A final point about all of this is rarely made. Even those who believe that the initial overrepresentation of black Americans among victims of police shootings is due partly to racism would logically have to accept that three-fourths or more of these shooting victims are white or Hispanic. Here is a quick challenge: Without Googling, name one of them. Media coverage of police violence is truly, remarkably, slanted. I estimate in my book Hate Crime Hoax that the 75-percent majority of police shooting cases involving whites receives 10 percent or less of all national mass-media coverage devoted to this issue. Michael Brown is a household name, but Dillon Taylor is not.
This same pattern seems to extend to mainstream-media coverage of interracial crime in general. Serious interracial crime is actually quite rare—85 percent of white murder victims and 94 percent of black victims are killed by members of their own race—and is more than 70 percent black-on-white, when violent crimes involving members of those two races do occur. However, national media coverage of cross-racial acts of violence is incessant and focused very heavily on atypical incidents of alleged white-on-minority aggression (Trayvon Martin, Covington Catholic, the recent beating in Dallas, etc.).

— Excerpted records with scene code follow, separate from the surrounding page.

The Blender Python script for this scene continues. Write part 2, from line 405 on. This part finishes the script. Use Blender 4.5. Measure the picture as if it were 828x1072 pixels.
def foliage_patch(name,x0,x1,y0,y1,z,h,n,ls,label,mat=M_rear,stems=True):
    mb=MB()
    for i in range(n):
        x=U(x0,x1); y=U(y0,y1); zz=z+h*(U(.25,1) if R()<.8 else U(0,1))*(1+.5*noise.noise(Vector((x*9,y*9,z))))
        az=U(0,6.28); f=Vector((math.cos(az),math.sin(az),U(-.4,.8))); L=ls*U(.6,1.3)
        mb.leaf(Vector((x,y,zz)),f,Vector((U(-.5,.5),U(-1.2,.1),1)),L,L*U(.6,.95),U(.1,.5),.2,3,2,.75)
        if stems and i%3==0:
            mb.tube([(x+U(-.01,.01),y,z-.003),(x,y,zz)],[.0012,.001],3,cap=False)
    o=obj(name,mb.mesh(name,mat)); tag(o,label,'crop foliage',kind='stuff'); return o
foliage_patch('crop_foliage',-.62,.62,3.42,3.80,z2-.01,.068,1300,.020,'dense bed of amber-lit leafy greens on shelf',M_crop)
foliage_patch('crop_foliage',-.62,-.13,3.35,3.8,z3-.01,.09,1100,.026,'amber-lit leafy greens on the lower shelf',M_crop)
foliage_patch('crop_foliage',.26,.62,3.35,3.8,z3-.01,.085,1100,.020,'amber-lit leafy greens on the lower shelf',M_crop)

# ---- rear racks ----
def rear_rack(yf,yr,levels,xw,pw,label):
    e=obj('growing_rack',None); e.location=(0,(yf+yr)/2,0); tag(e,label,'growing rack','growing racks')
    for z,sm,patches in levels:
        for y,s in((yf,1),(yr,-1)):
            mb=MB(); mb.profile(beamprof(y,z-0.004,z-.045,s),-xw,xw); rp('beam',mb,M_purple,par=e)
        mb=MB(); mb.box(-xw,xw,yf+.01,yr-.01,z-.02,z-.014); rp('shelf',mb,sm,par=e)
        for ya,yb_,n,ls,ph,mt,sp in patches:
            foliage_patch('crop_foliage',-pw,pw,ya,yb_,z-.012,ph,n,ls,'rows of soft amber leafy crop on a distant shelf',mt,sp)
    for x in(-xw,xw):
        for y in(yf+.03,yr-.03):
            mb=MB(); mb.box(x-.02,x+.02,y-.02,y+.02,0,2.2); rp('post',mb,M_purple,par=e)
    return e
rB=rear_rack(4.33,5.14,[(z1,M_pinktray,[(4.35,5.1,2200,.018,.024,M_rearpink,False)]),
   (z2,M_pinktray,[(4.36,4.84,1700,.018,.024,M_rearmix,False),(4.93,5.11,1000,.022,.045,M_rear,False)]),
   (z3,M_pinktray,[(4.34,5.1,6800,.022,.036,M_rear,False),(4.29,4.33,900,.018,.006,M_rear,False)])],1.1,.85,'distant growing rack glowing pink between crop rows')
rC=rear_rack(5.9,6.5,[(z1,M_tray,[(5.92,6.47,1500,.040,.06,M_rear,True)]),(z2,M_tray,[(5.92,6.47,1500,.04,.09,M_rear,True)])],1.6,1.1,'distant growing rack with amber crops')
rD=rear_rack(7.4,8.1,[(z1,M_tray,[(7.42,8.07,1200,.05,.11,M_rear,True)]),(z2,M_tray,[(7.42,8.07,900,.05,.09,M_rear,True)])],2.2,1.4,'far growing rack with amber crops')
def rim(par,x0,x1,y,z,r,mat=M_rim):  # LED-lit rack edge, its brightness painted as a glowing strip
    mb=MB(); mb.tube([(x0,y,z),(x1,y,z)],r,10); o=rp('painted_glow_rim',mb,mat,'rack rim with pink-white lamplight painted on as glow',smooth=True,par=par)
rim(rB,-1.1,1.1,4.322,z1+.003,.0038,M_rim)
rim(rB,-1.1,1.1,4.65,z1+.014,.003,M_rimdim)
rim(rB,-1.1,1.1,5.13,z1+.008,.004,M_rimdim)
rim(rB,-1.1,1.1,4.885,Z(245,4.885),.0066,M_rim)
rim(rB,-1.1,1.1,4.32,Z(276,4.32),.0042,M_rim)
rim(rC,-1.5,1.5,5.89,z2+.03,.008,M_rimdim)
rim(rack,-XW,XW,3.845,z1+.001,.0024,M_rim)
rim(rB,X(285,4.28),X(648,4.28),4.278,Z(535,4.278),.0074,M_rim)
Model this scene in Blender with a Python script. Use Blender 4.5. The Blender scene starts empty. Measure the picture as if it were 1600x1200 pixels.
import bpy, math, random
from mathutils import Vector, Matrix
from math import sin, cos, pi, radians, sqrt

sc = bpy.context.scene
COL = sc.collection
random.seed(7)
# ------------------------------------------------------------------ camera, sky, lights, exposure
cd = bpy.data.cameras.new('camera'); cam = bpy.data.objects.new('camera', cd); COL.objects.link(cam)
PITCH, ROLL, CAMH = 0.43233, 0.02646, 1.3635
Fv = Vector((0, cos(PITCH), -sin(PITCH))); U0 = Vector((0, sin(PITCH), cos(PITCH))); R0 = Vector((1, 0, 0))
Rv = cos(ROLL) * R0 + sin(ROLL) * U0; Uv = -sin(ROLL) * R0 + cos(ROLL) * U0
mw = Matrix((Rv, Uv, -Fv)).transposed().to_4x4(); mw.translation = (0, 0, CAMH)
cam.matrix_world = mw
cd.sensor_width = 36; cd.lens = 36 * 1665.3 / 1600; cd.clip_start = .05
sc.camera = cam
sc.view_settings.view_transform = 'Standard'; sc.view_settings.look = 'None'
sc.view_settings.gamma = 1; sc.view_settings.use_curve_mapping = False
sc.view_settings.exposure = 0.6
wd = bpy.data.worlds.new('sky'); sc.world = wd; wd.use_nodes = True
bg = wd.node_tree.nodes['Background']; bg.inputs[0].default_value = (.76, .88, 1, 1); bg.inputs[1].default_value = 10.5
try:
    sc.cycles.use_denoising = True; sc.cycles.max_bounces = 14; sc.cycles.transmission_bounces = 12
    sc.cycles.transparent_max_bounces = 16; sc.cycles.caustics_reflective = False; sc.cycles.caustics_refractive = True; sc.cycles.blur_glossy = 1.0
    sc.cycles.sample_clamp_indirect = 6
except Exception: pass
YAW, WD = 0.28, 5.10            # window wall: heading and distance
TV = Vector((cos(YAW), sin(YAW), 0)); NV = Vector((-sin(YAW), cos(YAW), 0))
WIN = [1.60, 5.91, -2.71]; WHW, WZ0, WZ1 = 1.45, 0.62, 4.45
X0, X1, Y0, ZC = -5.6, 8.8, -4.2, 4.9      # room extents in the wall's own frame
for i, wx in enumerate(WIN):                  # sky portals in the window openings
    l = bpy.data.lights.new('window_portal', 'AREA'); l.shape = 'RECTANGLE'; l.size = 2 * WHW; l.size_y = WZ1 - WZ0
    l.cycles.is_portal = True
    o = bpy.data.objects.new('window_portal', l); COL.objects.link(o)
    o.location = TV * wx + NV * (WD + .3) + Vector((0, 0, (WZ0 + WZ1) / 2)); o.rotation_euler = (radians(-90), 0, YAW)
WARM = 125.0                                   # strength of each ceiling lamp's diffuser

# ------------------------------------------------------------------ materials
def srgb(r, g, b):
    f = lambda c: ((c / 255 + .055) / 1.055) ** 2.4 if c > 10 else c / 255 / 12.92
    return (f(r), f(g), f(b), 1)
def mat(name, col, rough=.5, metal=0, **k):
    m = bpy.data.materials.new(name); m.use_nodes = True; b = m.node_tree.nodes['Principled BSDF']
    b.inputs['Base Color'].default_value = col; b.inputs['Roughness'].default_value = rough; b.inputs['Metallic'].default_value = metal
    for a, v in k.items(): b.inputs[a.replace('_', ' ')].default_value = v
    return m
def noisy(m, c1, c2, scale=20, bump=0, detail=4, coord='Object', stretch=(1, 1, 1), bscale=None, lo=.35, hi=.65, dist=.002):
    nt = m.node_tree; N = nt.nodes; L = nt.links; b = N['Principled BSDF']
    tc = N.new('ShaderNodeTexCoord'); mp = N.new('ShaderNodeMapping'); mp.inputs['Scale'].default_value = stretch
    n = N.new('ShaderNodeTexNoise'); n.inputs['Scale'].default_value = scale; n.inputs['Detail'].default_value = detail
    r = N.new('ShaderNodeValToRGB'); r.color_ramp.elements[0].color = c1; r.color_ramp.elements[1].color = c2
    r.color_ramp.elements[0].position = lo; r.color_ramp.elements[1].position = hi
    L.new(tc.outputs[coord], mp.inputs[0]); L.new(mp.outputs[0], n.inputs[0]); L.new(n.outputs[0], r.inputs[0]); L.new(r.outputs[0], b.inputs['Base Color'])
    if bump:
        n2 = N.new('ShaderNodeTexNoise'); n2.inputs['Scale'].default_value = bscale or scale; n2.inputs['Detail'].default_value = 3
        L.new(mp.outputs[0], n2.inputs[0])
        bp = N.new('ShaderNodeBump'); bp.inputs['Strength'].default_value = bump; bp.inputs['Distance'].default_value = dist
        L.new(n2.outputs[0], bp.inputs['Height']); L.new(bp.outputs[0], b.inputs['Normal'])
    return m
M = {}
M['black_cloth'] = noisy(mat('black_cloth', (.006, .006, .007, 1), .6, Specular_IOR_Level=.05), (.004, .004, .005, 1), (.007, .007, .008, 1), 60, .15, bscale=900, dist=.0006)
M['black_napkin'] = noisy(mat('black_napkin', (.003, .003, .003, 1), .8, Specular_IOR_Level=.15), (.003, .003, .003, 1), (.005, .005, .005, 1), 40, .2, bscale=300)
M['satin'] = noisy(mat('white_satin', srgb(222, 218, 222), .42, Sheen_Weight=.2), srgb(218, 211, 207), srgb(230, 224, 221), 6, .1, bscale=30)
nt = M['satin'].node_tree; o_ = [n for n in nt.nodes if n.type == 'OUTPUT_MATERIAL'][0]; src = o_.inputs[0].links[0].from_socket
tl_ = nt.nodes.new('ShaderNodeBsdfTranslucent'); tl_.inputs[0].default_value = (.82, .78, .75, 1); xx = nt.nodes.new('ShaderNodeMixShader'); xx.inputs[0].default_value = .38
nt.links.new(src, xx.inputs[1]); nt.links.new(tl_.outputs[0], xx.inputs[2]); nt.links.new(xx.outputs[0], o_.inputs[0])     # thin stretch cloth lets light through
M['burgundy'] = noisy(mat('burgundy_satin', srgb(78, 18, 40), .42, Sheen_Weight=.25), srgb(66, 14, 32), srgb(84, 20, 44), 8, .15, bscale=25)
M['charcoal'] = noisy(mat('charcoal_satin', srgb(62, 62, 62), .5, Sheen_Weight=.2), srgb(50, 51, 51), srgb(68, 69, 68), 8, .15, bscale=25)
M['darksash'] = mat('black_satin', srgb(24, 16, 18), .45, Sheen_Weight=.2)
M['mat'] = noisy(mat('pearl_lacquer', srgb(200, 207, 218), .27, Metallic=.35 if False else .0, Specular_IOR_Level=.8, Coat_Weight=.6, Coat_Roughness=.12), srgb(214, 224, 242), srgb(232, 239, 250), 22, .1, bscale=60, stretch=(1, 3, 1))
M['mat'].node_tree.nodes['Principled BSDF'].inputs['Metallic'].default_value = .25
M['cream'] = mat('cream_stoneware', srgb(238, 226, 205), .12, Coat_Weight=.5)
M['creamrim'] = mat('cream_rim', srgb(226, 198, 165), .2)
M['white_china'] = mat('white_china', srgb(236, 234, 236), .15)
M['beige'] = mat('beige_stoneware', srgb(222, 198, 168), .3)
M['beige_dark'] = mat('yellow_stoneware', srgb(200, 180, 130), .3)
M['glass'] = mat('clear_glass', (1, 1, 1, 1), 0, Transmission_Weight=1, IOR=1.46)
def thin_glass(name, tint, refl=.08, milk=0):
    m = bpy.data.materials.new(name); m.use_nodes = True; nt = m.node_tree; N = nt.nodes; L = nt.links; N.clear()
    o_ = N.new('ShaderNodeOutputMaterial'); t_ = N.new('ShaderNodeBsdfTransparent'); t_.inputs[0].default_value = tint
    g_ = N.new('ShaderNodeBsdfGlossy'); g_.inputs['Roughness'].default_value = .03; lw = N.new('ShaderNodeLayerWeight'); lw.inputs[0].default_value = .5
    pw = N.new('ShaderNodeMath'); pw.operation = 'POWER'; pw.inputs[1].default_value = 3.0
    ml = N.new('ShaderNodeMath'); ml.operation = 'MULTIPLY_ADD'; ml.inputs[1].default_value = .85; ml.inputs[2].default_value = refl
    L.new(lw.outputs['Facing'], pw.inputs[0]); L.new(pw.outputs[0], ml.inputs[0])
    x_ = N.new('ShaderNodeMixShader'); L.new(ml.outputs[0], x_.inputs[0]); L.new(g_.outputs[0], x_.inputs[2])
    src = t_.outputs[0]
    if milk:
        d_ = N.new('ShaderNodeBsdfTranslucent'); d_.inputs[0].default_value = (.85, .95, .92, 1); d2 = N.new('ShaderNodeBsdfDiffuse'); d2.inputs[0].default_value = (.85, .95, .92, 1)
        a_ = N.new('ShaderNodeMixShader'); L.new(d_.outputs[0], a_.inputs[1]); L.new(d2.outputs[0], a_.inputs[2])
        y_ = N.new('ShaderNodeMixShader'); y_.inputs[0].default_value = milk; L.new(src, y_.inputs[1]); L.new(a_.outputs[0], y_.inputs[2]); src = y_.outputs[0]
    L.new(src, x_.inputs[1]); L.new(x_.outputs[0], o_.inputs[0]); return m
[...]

When it comes to media claims about facts pertaining to the currently dominant narrative, we should follow a slightly altered version of Ronald Reagan’s famous advice: Before you trust, verify.
The Western Endures
To the Editor:
In Terry Teachout’s excellent article, he cogently describes the formula for the on-going success of the Western genre (“The Code of the Western,” April). Perhaps one of the reasons for the endurance of this genre is its evocation of such a dramatic world. In the Western, heroes and anti-heroes do battle across a landscape that is frightening and awesome. It’s a barren and bleak land inhabited by threatening forces. In such movies, we often see that man’s battle with his environment leads to his alienation and an increased awareness of a fate that awaits us all—our mortality.
One can trace this dynamic back to Beowulf and find it in the lost worlds of J.R.R. Tolkien.
The Western has something else in common with certain characterizations found in older literature: The genre’s heroes are outsiders who manage to summon order from chaos. Think of the Lone Ranger riding off, leaving the townspeople to wonder who that masked man was. He seemed to come from the void to set things right. Even Mel Brooks’s parody of the Western, Blazing Saddles, tells the story of an outsider sent to right the wrongs of a beleaguered community. And who can ever forget the plaintive cries of “Shane, come back, Shane.” It’s interesting to note that Beowulf comes from a southern Sweden tribe and is sent by God to comfort the Danes.
In these fictional situations, the hero does not have to stick around and subject himself to local politics. He can depart with his heroism intact. This aspect of the code of the Western seemed to influence other genres as well. Clint Eastwood’s Dirty Harry operates just outside the political powers that be. He’s a maverick who cuts through the red tape to get the job done. McMurphy of Ken Kesey’s One Flew Over the Cuckoo’s Nest has something of the western anti-hero about him. code of the west. This western, as eloquently written about by Mr. Teachout, is indeed an enduring and influential genre.